Preventing Human Smugglers from Abusing Canada’s Immigration System Act

Elizabeth May: Mr. Speaker, my question is for the hon. member for Winnipeg North. We are really struggling here with the notion that there is a queue for refugees.

I used to practise in immigration law. I had a lot of refugee claimants. In fact, they mostly were ship-jumpers in Halifax. They would take their one chance to get away from a repressive regime.

I say with some humour, in the hopes of waking up other members around the House, that at one point my colleagues in my law firm said I knew how to say “Hi, sailor” in 27 languages.

However, there is no queue for refugees. Refugees show up with the clothes on their backs. They are trying to get away from a repressive regime. When I have raised this point with the Minister of Immigration, and I have heard it from government members today, it has been said that there is a queue and they just go to a United Nations refugee camp and wait there.

I would like to ask the hon. member for Winnipeg North this question. The claim by the government that there is such a thing as a queue for refugees will be at the heart of the public relations campaign to defend an indefensible bill. We have to really explain to people that the UN High Commission for Refugees is a voluntarily-funded branch of the United Nations. It does not have the capacity to provide places for people, like waiting rooms around the world, in refugee camps. That is not the route refugees take. They show up here, they ask to be assessed and they ask for their rights to be respected.

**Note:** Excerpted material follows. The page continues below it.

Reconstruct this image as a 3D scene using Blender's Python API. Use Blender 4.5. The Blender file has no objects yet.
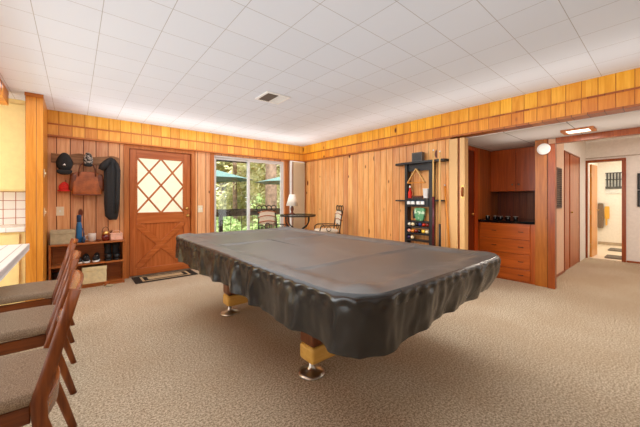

Kevin Lamoureux: Mr. Speaker, it is very important that we recognize that international law guarantees that people who fear persecution have the right to seek asylum in another country. That is in international law. I do not think anything should change on that.

To talk about jumping the queue, again, is just to try to politicize the issue so the government can try to give the impression that people will be done wrong by if it allows boats to come to Canada, whether they have legitimate refugee claims or not. When the government says that they are jumping the queue and when we know full well that in the vast majority of the cases these are legitimate refugees who are seeking asylum is just wrong. Again, when we take a look at international law, there is no queue-jumping. When the lives of people are at risk, people will take the opportunity when the opportunity comes forward. We all need to, and should, appreciate that.